▸ **Directions for this task**: Search the data for the word "blobs" and copy every line where it occurs.

▸ **Data rows**:
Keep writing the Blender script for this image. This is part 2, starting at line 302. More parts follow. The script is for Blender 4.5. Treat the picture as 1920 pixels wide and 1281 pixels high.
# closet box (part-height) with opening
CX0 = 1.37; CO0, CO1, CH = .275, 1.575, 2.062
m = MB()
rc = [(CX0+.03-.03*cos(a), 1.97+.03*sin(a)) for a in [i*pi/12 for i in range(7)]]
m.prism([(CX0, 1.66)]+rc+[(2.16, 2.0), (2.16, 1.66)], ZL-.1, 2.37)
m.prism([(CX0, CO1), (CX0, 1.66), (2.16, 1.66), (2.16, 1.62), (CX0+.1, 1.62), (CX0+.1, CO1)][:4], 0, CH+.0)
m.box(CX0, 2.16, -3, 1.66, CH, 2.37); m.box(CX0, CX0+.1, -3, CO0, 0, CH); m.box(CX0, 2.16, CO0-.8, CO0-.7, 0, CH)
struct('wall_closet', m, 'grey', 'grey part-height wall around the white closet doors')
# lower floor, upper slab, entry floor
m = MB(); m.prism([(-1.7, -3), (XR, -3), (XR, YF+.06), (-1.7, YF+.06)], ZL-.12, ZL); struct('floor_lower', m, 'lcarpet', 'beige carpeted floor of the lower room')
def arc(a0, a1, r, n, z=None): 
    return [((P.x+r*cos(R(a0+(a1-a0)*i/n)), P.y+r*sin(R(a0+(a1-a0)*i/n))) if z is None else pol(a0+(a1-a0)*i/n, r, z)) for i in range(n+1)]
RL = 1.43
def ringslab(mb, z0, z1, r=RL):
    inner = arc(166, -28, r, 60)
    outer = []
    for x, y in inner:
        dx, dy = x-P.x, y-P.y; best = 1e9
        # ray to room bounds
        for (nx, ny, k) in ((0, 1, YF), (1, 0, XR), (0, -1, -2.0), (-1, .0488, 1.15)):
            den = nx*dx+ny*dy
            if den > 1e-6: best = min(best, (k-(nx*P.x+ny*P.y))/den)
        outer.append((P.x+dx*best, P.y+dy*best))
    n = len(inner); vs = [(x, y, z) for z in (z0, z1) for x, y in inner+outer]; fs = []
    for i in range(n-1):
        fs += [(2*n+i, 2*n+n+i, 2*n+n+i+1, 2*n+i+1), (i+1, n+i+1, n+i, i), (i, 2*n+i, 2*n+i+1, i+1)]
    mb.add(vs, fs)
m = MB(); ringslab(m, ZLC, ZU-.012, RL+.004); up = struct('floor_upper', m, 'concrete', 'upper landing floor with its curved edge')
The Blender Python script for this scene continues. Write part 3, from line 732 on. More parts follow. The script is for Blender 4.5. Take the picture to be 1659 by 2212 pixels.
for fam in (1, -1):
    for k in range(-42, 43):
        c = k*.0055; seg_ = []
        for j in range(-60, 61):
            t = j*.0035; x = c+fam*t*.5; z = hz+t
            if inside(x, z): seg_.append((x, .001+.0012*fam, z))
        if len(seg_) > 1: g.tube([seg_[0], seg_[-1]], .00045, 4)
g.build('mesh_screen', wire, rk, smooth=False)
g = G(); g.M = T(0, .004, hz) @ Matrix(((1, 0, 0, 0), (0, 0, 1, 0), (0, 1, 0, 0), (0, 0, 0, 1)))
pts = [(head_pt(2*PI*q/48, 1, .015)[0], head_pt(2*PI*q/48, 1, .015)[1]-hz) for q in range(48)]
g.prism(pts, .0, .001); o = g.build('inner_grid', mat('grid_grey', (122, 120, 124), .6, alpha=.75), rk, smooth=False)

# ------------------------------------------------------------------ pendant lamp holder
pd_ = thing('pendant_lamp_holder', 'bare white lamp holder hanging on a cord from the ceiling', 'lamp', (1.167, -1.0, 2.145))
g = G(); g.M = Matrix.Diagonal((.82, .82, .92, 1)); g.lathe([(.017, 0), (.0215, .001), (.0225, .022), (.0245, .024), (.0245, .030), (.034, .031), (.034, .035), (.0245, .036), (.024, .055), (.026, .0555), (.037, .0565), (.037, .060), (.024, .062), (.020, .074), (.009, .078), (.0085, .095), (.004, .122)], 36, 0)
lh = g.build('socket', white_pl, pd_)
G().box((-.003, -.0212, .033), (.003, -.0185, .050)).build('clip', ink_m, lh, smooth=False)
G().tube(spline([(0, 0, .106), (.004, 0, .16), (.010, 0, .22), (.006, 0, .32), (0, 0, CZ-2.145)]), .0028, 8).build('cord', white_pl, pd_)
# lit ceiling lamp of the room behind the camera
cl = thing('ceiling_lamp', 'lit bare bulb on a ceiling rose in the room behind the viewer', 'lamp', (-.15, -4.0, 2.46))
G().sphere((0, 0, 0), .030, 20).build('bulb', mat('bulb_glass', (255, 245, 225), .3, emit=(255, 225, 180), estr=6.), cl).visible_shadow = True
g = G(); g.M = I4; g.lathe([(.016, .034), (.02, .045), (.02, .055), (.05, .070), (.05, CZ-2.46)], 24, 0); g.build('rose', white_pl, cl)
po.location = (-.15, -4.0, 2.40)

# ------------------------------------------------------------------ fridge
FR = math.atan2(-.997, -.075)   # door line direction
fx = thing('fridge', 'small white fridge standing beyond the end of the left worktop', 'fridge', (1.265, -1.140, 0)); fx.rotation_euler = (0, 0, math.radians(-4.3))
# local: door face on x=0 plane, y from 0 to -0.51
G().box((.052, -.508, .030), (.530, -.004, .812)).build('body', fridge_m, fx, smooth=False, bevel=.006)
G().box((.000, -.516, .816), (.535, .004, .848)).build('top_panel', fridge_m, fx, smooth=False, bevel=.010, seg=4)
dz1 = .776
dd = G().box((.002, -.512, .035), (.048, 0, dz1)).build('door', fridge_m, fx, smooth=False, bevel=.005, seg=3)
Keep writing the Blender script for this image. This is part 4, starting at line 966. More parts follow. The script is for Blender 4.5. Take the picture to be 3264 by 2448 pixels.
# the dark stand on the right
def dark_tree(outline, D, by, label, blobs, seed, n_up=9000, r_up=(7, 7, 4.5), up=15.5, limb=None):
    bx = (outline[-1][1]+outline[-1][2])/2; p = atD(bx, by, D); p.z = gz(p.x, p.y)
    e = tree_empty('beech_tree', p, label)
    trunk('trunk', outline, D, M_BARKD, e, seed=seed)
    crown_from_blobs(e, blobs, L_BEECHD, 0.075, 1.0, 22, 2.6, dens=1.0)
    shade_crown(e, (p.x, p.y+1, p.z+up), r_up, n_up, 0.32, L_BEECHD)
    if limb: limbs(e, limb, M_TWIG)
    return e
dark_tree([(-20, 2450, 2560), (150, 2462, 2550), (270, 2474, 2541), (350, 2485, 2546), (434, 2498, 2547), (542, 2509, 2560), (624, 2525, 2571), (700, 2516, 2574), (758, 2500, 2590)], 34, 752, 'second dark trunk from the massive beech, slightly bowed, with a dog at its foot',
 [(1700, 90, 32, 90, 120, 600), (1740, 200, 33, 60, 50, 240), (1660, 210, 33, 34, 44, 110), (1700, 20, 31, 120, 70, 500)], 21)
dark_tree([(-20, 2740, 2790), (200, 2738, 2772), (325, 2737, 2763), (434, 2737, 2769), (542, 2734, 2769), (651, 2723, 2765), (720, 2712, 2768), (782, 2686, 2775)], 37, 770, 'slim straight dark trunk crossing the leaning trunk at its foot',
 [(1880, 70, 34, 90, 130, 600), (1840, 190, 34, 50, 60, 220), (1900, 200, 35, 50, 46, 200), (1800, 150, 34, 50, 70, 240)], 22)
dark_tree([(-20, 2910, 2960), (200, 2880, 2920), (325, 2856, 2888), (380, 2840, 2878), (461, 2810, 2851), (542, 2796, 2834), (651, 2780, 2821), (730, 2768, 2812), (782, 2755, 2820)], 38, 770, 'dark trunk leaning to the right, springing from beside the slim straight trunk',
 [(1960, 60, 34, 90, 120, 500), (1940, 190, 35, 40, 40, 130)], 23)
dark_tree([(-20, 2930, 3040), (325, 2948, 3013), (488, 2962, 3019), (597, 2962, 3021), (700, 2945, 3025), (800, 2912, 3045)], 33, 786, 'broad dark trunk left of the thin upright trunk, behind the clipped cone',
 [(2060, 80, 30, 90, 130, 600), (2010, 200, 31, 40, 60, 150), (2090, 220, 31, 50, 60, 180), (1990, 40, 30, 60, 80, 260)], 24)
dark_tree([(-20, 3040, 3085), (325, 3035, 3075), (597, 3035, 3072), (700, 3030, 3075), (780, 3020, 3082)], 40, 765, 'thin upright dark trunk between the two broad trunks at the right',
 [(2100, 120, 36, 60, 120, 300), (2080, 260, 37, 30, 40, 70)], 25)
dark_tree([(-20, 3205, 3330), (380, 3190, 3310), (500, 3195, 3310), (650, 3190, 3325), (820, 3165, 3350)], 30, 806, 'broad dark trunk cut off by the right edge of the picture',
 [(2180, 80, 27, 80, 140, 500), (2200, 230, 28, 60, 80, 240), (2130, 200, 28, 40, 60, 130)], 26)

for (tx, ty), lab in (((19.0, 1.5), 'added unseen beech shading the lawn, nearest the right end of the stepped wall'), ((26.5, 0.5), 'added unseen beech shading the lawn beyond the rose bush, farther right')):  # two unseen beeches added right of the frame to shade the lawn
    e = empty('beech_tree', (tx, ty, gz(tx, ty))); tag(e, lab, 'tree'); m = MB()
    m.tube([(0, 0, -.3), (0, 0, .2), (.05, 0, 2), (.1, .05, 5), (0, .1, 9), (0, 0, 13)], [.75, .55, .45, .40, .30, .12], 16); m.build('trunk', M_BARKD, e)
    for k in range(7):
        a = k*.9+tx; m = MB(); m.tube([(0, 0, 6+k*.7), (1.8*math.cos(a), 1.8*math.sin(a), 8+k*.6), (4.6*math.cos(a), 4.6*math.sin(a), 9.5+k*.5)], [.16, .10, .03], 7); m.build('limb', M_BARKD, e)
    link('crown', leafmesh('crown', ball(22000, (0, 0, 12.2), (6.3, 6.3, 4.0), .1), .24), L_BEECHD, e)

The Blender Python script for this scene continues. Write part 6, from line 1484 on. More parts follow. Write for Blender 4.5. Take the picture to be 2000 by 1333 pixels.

▸ **Result of this task**:
def dark_tree(outline, D, by, label, blobs, seed, n_up=9000, r_up=(7, 7, 4.5), up=15.5, limb=None):
    crown_from_blobs(e, blobs, L_BEECHD, 0.075, 1.0, 22, 2.6, dens=1.0)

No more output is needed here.